* [Problem to solve]: Look through the material and tally each line bearing the word "follow". Give only the total.

>> BEGIN Materials provided

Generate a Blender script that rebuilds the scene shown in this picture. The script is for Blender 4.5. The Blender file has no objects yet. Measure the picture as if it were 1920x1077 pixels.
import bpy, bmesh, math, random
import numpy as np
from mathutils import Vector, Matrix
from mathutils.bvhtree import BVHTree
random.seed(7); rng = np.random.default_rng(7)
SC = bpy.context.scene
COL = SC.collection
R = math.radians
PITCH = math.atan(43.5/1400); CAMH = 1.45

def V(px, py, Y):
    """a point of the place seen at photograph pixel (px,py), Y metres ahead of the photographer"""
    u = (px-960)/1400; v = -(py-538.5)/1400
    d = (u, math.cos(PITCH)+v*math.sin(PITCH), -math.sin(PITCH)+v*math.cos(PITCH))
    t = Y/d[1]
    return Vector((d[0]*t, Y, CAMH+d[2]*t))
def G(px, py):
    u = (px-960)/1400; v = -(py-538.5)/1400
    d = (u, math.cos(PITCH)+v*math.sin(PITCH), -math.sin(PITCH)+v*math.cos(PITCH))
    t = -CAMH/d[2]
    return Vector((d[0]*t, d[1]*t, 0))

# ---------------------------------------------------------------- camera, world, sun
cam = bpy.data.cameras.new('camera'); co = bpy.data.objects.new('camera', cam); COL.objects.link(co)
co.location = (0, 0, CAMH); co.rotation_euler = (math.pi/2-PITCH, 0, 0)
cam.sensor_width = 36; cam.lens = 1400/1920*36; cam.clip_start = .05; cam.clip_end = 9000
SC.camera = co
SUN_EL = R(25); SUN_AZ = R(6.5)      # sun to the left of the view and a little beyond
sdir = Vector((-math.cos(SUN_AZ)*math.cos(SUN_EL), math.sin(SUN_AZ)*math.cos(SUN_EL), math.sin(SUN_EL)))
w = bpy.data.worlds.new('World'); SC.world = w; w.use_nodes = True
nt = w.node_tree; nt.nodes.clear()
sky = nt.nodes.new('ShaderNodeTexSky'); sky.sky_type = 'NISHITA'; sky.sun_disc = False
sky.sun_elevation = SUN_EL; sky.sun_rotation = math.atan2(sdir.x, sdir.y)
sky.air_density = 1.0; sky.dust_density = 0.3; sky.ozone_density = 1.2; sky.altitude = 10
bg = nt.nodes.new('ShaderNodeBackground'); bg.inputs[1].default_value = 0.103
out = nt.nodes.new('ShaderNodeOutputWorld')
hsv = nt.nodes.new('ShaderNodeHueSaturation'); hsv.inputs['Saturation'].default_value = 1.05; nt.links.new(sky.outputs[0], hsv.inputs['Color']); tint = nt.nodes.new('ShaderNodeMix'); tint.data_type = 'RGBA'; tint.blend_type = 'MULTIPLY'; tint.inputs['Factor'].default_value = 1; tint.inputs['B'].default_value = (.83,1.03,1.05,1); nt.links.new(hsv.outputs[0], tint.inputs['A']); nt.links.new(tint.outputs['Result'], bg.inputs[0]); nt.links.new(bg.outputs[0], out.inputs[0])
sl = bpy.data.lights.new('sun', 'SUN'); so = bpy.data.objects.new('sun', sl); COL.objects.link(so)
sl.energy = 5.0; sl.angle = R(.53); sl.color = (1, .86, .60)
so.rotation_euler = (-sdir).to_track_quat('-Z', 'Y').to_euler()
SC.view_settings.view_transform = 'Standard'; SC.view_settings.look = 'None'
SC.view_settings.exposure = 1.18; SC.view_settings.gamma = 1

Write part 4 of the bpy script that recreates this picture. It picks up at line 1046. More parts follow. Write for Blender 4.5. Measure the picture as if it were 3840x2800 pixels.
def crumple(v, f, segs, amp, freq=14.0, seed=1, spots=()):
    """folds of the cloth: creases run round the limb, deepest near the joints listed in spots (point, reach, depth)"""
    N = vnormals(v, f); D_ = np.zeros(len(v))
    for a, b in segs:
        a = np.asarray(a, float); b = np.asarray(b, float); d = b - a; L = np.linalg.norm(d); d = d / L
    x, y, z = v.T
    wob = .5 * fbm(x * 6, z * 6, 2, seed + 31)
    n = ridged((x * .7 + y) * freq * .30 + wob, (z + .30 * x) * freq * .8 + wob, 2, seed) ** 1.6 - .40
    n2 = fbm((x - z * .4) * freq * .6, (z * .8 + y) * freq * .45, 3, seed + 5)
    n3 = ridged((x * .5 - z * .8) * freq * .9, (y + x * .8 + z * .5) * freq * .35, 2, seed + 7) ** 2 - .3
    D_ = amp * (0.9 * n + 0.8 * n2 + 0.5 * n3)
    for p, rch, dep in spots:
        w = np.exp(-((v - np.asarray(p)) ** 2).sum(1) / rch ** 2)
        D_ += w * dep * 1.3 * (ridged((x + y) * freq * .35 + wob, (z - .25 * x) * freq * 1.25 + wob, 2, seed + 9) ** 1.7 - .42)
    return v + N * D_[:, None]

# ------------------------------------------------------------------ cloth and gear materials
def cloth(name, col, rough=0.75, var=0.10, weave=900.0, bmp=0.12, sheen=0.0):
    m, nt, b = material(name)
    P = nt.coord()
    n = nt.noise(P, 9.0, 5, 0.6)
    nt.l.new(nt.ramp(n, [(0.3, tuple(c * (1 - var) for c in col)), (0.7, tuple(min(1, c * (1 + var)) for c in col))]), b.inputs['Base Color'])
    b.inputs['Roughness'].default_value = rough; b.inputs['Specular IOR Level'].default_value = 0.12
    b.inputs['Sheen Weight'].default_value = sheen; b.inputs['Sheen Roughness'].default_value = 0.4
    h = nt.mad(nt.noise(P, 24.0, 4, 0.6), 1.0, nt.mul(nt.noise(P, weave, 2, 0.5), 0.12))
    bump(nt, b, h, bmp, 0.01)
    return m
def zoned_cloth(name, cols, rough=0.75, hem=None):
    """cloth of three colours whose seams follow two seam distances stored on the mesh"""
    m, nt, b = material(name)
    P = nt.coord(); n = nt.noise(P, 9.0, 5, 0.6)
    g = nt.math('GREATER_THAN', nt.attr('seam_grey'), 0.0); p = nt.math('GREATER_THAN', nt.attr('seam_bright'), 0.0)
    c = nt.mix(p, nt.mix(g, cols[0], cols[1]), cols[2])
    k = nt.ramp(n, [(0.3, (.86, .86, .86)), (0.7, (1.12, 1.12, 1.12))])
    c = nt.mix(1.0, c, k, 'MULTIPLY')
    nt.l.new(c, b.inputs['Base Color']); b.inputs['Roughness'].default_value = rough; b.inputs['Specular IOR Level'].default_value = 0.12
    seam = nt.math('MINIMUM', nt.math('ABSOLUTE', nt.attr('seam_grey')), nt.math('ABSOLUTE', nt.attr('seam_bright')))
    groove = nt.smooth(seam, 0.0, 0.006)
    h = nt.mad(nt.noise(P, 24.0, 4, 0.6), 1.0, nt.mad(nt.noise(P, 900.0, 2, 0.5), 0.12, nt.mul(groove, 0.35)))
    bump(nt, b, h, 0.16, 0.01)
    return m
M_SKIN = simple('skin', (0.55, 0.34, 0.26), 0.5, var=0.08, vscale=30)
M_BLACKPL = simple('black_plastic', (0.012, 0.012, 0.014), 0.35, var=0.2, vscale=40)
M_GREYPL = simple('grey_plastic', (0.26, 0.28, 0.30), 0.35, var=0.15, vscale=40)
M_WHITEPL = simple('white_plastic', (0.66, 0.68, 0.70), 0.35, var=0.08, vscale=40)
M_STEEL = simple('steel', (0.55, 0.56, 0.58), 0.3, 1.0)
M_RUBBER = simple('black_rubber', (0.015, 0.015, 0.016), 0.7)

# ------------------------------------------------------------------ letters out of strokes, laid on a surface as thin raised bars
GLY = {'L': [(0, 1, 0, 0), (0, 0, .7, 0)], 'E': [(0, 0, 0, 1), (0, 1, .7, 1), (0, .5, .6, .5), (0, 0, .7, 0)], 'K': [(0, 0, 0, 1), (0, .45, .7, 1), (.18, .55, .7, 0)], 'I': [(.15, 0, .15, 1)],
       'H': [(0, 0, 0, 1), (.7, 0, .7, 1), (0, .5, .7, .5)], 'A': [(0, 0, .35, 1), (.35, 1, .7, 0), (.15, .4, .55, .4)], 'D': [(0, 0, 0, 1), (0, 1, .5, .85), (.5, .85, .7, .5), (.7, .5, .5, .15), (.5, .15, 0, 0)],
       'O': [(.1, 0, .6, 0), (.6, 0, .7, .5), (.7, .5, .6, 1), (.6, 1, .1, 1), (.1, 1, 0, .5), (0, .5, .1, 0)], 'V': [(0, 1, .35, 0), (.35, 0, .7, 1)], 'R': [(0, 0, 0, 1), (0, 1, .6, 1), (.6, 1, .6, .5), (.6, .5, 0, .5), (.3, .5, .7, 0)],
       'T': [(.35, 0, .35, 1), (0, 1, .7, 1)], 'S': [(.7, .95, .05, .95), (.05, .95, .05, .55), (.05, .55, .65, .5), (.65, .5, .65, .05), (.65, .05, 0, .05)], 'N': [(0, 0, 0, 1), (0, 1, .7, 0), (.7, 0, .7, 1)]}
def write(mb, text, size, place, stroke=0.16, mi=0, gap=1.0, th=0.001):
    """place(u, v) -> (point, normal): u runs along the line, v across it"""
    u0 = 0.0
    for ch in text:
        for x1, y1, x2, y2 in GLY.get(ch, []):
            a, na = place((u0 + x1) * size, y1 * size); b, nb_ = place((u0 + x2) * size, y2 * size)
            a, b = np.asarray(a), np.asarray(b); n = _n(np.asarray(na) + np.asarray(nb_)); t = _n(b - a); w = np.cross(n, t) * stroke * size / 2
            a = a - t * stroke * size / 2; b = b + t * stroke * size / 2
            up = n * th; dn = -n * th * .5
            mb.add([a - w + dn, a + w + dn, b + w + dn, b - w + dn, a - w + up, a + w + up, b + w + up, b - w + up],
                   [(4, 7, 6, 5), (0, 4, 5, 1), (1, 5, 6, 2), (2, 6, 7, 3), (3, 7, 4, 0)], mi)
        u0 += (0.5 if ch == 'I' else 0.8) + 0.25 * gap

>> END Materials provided

* [Response to this task]: 2